Murray didn’t allow Kei Nishikori to settle in their semi-final, but even after that win no-one could have ever envisaged what he would do to the King of Clay in the final. From suffering such a brutal hammering last time they played, the way Murray turned the tables and destroyed the greatest player of all time on clay was unbelievable.  The crunching returns, the accurate serving, the attacking forehand and variety that characterised his most successful period in his career kept Nadal off balance and pretty much out of the contest during that match.

Murray’s Madrid triumph was largely used to increase the doubts over Nadal’s ability to defend his Roland Garros crown, but it also highlighted how far Murray has come from to bridge the gap between himself and the best players. Even though the victory on this occasion backs this up, 2015 has overall been a remarkable renaissance of the Scot even if it has not always resulted in a title winning contribution.

Despite being eventually thwarted by Novak Djokovic in the Australian Open final, the first two sets of that match and his performances especially against Berdych and Dimitrov in Melbourne Park were exceptional.

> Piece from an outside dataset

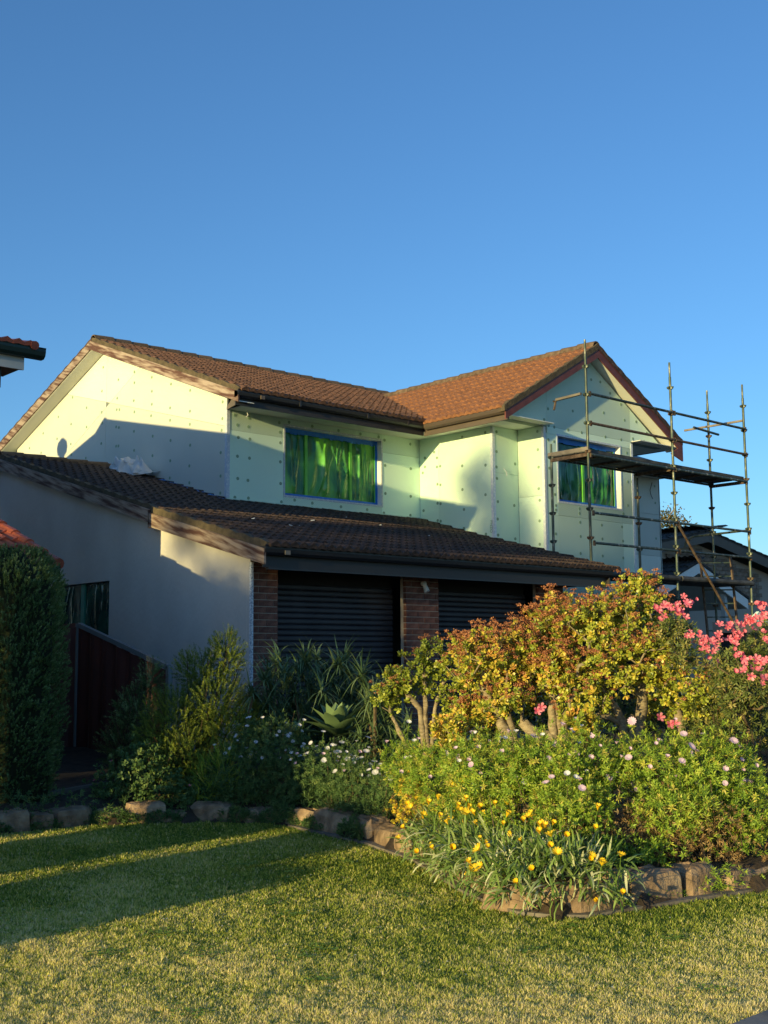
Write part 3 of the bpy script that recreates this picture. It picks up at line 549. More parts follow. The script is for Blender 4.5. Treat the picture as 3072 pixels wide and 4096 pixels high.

Not just the attacking play, but the defensive aspect was just as impressive, and was a visible indication of how free the Scot was moving from his back problem and the improved fitness levels that was very much lacking in 2014. Even though he did not win the title, Murray showed that he was back and ready to compete with the best again for the highest prizes that the sport has to offer.

This year, Murray has already shown that he has the capabilities to once again sustain a serious challenge against his fellow top three players that were appearing to forge ahead of him last year, given Federer’s rejuvenated aggressive play, Nadal still winning the French Open and Djokovic gaining the Wimbledon trophy. The Miami final earlier this season is a prime example, with Murray giving a better account of himself against Djokovic than the last time in Indian Wells, pushing the Serb in another bruising encounter which again highlighted how far the Scot had come to matching the world number 1 in the form of his life for the majority of that match.

The overall consistency and form of the world number 3 does also bode well for the remainder of the season too. As the eyes of the tennis world will soon start to shift towards the grass court season, Murray will be looking to make amends for a disappointing campaign last year, and on current form, who is to say that he cannot go far once again in Wimbledon given his previous history and spectacular achievement in winning on home soil in 2013. In addition, the last grand slam in New York also presents an opportunity for Murray to make a deep run and push for a third grand slam title.

However, currently there is still a window of opportunity in the French Open. If Murray was to overcome Chardy, whom he beat comfortably in Rome, and Ferrer or Cilic in the quarterfinals without extending too much energy, a semi final matchup against a possibly exhausted winner of the likely Nadal-Djokovic quarterfinal could be to his advantage should the semi become a physical contest. Murray should take extra belief from his dominant win in Madrid if he plays Nadal, and Djokovic may experience a let down should he come though because he would have defeated the man who has for so long prevented the Serbian from achieving his career grand slam dream. In fact, in Monte-Carlo, Djokovic was understandably drained emotionally after the euphoria of beating Nadal in the semis and just managed to get past Tomas Berdych in the final.

Obviously, there is still a lot of tennis to be played and even if Murray fails to win the French Open, he has made huge steps in his game on clay and has underlined his clay court pedigree even further following his titles and resounding win over Nadal, in turn breaking new ground in winning his first ATP Masters 1000 clay event. In addition, the Davis Cup glory is still on the cards not just for Murray but for his fellow Brits, as the Scot is likely to spearhead the challenge against the French when they go head to head his summer. Also, much was made of the lack of top 10 wins that Murray had achieved in 2014, but he has answered those questions emphatically this year with multiple impressive wins against the likes of Berdych, Nishikori and Nadal.

So, a possible chance to still go further than in previous years at the French Open, an opportunity to still finish the season with a flourish with a British Davis Cup triumph and the remaining two grand slams on offer which has been the scene of his grand slam victories so far.

Overall, the future does look bright for Andy Murray right now.  If he continues to display such a rich vein of form and performance against the top players for the remainder of the French Open and the rest of the year, 2015 may just turn out to be a truly exceptional year for Andy Murray.